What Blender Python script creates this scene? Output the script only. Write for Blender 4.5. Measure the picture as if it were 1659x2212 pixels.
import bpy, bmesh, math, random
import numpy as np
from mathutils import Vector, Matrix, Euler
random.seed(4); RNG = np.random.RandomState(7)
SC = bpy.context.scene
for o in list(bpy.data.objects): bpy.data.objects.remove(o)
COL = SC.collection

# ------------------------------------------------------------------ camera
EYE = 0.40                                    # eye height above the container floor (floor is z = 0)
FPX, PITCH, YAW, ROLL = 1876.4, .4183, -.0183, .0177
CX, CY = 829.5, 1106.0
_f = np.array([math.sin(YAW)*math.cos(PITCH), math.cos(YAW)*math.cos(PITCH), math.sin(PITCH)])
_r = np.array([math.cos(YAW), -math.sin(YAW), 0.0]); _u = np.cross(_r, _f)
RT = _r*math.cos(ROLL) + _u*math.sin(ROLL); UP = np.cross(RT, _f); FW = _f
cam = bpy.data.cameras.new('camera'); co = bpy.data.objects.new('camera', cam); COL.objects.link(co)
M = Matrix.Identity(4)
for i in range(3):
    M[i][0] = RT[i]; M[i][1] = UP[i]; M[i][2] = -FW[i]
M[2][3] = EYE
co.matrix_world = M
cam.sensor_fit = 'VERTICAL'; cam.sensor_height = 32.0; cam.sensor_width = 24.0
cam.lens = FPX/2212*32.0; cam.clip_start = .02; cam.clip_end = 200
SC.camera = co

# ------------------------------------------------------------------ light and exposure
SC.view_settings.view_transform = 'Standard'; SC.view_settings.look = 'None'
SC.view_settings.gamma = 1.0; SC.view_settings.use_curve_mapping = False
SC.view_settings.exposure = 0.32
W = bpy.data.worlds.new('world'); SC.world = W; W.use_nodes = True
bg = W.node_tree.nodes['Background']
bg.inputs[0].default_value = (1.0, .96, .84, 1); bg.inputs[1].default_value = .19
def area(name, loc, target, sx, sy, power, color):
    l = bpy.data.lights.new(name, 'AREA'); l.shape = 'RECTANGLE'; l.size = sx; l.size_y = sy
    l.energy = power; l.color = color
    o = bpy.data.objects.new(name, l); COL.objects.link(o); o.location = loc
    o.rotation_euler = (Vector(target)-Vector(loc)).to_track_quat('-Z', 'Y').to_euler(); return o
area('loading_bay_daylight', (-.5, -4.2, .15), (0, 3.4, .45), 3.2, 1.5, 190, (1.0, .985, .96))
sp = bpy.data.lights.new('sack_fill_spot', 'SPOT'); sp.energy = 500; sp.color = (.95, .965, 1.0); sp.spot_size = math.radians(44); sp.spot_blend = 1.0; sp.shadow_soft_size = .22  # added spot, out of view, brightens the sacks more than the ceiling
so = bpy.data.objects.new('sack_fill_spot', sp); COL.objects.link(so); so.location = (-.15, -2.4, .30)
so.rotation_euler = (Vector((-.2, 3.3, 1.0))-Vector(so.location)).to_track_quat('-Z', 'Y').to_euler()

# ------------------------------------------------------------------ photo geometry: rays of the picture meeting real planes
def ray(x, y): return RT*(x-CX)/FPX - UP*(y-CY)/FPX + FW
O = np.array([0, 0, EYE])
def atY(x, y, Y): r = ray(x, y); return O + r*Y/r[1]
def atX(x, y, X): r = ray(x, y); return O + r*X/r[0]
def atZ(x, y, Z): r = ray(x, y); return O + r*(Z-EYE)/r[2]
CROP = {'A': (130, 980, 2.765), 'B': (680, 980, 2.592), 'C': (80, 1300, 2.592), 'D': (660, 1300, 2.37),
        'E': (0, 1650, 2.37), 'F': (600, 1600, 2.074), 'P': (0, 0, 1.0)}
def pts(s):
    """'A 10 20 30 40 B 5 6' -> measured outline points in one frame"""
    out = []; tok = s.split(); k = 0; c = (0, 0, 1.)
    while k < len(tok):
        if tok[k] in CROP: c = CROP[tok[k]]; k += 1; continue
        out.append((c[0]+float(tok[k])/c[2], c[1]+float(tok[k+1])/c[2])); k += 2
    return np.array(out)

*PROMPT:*
Return nothing but the lines from the start of the listing above through the line containing "COL = SC.collection", exactly as given.

*THE RESPONSE:*
What Blender Python script creates this scene? Output the script only. Write for Blender 4.5. Measure the picture as if it were 1659x2212 pixels.
import bpy, bmesh, math, random
import numpy as np
from mathutils import Vector, Matrix, Euler
random.seed(4); RNG = np.random.RandomState(7)
SC = bpy.context.scene
for o in list(bpy.data.objects): bpy.data.objects.remove(o)
COL = SC.collection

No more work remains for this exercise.